Les formes de démocratie plus directes se développent depuis plusieurs années à tous les étages de nos démocraties. Outre les classiques ‘votations’ suisses, se développent les expériences de consultations pour des projets (par exemple dans le Bad Wurtemberg après le conflit sur la nouvelle construction de la gare centrale de Stuttgart), les conventions thématiques comme en France en réponse au mouvement des gilets jaunes ou sur l’environnement. L’essor du numérique se joue aussi dans les entreprises, dans les administrations, les universités. En théorie, il ouvre des portes, des espaces de co-construction de la prise de décision. En même temps, les expériences se révèlent très délicates. Elles ont montré qu’il est difficile de mobiliser les citoyens, compliqué de trouver les bons processus et équilibres, en particulier d’arbitrer entre expertise et engagement, entre intérêt général et intérêts sectoriels, etc. De plus, dans un monde surmédiatisé, l’exercice risque toutes formes de manipulation politiques. Enfin, et c’est peut-être la question principale : qu’en est-il du suivi ? « Hackaton », « consultation », « concertation », s’accumulent sans que l’on ne perçoive de transformation de la démocratie. Les premiers commentaires francophones sur la plateforme digitale alternent d’ailleurs entre cynisme et scepticisme.

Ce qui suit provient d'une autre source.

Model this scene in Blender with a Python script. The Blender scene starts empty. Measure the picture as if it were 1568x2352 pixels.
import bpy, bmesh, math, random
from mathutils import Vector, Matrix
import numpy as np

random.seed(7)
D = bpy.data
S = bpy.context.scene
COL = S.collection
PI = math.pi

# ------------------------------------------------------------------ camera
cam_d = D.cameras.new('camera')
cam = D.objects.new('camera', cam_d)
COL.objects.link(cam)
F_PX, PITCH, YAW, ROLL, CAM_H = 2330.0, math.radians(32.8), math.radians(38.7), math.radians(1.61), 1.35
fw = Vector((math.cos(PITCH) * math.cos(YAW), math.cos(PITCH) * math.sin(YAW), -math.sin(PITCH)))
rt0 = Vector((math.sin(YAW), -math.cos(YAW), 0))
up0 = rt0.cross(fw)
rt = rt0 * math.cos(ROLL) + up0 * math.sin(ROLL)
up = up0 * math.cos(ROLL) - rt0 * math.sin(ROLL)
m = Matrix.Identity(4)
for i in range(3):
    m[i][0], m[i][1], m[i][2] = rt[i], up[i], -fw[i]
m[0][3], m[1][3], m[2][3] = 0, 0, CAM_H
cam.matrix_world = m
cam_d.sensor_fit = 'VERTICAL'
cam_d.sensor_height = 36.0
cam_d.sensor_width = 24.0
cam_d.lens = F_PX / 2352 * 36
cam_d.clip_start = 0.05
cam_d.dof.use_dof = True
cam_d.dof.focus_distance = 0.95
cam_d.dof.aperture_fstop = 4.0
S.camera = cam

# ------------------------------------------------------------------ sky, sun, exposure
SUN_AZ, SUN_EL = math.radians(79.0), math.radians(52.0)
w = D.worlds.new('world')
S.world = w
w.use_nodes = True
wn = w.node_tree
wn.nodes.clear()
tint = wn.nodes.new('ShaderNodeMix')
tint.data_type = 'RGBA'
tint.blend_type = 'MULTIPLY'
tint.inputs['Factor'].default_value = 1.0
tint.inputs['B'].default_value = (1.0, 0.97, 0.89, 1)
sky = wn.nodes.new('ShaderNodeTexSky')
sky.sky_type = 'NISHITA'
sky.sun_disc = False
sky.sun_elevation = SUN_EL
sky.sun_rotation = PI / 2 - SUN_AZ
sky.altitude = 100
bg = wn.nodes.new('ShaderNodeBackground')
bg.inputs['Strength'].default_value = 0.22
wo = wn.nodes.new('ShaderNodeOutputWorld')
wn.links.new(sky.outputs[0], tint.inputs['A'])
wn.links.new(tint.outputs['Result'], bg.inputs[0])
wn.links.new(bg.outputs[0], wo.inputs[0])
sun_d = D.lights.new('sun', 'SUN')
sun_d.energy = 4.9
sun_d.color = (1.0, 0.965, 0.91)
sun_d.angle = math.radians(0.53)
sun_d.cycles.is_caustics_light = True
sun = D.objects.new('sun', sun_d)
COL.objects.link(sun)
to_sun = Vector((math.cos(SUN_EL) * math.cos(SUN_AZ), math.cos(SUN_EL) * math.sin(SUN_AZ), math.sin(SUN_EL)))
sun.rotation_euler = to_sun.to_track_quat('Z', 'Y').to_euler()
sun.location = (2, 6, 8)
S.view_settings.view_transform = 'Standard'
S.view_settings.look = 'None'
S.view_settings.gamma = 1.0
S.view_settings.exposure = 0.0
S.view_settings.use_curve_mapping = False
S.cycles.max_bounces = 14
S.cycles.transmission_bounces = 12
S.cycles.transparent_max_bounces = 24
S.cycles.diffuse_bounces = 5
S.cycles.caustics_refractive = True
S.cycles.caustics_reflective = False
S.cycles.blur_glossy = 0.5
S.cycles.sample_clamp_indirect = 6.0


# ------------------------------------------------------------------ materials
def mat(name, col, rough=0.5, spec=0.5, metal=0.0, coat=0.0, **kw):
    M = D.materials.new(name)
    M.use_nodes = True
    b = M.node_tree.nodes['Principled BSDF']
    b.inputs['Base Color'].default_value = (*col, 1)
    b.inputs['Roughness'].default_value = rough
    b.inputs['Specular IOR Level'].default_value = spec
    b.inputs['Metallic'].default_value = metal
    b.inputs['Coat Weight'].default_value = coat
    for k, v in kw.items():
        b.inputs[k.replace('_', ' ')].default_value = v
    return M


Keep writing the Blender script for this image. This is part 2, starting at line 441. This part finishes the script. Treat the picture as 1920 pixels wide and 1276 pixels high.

Un chemin étroit pour démontrer la résilience démocratique

L’impact d’une telle consultation est une question ouverte. Et pourtant il est à souhaiter que dans l’élan de participation qui a marqué les élections européennes de 2020, les citoyens réagissent, s’engagent. Au-delà de résultats éventuels, le chemin en lui-même compte : apprendre à se servir du numérique pour proposer, délibérer, écouter et, en cela, engager un chemin de transformation politique de long terme. Dans un monde où les régimes autoritaires et les partis populistes sont dominants, où certains leaders n’hésitent pas à réprimer les oppositions dans le sang et la terreur, réinventer la discussion en politique est essentiel. Il nous faut tisser des liens virtuels et réels, occuper ces lieux d’expression et d’échange respectueux en ligne et ‘en vrai’. L’Action Concertée de Justice et Paix Europe en 2021, centrée sur le dialogue, a pour objectif de relayer ce message. L’Europe est une idée à la fois forte et fragile. Il est temps que ses citoyens se demandent ce qu’ils peuvent faire pour elle.